You don’t want anybody to have access to that, except for you and the other security professionals in your environment. Every device works a little bit differently on how it stores data, and how it secures data.

So you’ll want to look at your router, or your firewall, or your switch, to determine– how is that information stored, and how can I communicate to that device in a way that’s not going to provide a lot of data in the clear that somebody might be able to see.

Very often, in fact, you’ll find that devices on your network still have the default username and password on them. You’ll see this a lot for people’s home routers. They don’t think of changing them. Username– admin, login– admin. Username– administrator, login– administrator. It’s a very, very common thing, unfortunately, to see this– even in some of the largest networks in the world.

So you really have to go through and audit, make sure that you have changed all those passwords. It’s so quick to pass by that when you’re installing a device for the first time.

You also have to think about how you’re communicating to the device. Are you communicating over a channel that’s in the clear traffic? You certainly don’t want that.
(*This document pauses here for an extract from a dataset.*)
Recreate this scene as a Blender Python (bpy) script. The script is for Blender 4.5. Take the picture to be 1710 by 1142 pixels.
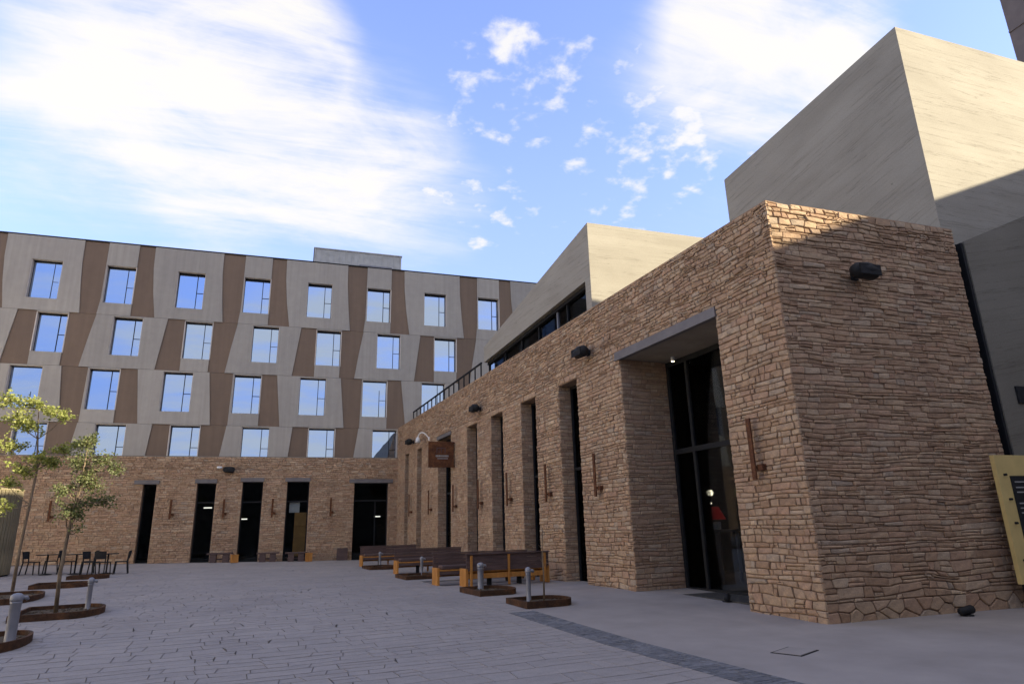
import bpy, bmesh, math, random
from mathutils import Vector, Matrix, noise
sc = bpy.context.scene
for o in list(bpy.data.objects): bpy.data.objects.remove(o)
COL = sc.collection
R = math.radians
# ------------------------------------------------------------------ camera
cam = bpy.data.cameras.new('camera'); co = bpy.data.objects.new('camera', cam); COL.objects.link(co)
rx, up, fw = Vector((.9500, -.3116, -.0255)), Vector((-.0628, -.2708, .9606)), Vector((.3067, .9108, .2766))
fw.normalize(); rx = (rx - fw * rx.dot(fw)).normalized(); up = rx.cross(fw)
m = Matrix((rx, up, -fw)).transposed().to_4x4(); m.translation = (0, 0, 1.6)
co.matrix_world = m
cam.sensor_width = 36; cam.lens = 1080 / 1710 * 36; cam.clip_start = .05; cam.clip_end = 3000
sc.camera = co
CAMP = Vector((0, 0, 1.6))
# ------------------------------------------------------------------ exposure
sc.view_settings.view_transform = 'Standard'; sc.view_settings.look = 'None'
sc.view_settings.exposure = 1.68; sc.view_settings.gamma = 1
# ------------------------------------------------------------------ sun and sky
SUN_EL, SUN_AZ = R(19.1), R(120)
SD = Vector((math.sin(SUN_AZ) * math.cos(SUN_EL), math.cos(SUN_AZ) * math.cos(SUN_EL), math.sin(SUN_EL)))
sl = bpy.data.lights.new('sun', 'SUN'); sl.energy = 4.5; sl.angle = R(.6); sl.color = (1, .89, .65)
so = bpy.data.objects.new('sun', sl); COL.objects.link(so); so.location = SD * 90
so.rotation_euler = SD.to_track_quat('Z', 'Y').to_euler()
W = bpy.data.worlds.new('World'); sc.world = W; W.use_nodes = True
nt = W.node_tree; nt.nodes.clear()
def wn(t, **k):
    n = nt.nodes.new(t)
    for a, b in k.items(): setattr(n, a, b)
    return n
def wl(a, b): nt.links.new(a, b)
def wmath(op, a, b=None, clamp=False):
    n = wn('ShaderNodeMath', operation=op, use_clamp=clamp)
    for i, v in enumerate((a, b)):
        if v is None: continue
        if isinstance(v, (int, float)): n.inputs[i].default_value = v
        else: wl(v, n.inputs[i])
    return n.outputs[0]
sky = wn('ShaderNodeTexSky', sky_type='NISHITA', sun_disc=False, sun_elevation=SUN_EL, sun_rotation=SUN_AZ)
sky.air_density = 1.15; sky.dust_density = .5; sky.ozone_density = 2.2; sky.altitude = 300
tc = wn('ShaderNodeTexCoord')
sep = wn('ShaderNodeSeparateXYZ'); wl(tc.outputs['Generated'], sep.inputs[0])
dz = wmath('ADD', wmath('MAXIMUM', sep.outputs[2], 0.0), .16)
cmb = wn('ShaderNodeCombineXYZ'); wl(wmath('DIVIDE', sep.outputs[0], dz), cmb.inputs[0]); wl(wmath('DIVIDE', sep.outputs[1], dz), cmb.inputs[1])
def wnoise(scale, detail, rough, off, dist=0, sx=1, sy=1, rot=0):
    mp = wn('ShaderNodeMapping'); wl(cmb.outputs[0], mp.inputs[0]); mp.inputs['Location'].default_value = off
    mp.inputs['Scale'].default_value = (sx, sy, 1); mp.inputs['Rotation'].default_value = (0, 0, rot)
    n = wn('ShaderNodeTexNoise'); wl(mp.outputs[0], n.inputs['Vector'])
    n.inputs['Scale'].default_value = scale; n.inputs['Detail'].default_value = detail; n.inputs['Roughness'].default_value = rough
    n.inputs['Distortion'].default_value = dist
    return n.outputs['Fac']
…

You want to communicate to this device in an encrypted form. So you’re going to want to use things like, SCP, which is an encrypted method of doing a file copy. Or HTTPS, which uses encrypted communication to these devices. Or SSH, if you need to be able to communicate to the device as well.

TFTP, probably not so much. That is “in the clear” traffic. If somebody wanted to see the configuration files which you’re transferring via TFTP, all of your very sensitive security information would be in there– all of the information you added for IP address ranges, and the different resources available.

If you got your hands on a firewall, or a router log, or a router configuration, there’s a lot of good information in there, that bad guys would be able to use.

You also have to think about the way that your configurations are being stored. Are they stored on the device, are they stored in an encrypted form?

Are you transferring them, and putting them in a network location as a backup? Is the backup encrypted? You don’t want people getting access to that. Is the backup secure? Is it on your local workstation? Do you put it on a flash drive, is it on a network drive?

You need to think about what you’re doing with this data– both on the device, and once you take it off the device. And if you just keep those things in mind, you can be certain that then your network infrastructure devices– and the configuration on those devices– is going to remain secure.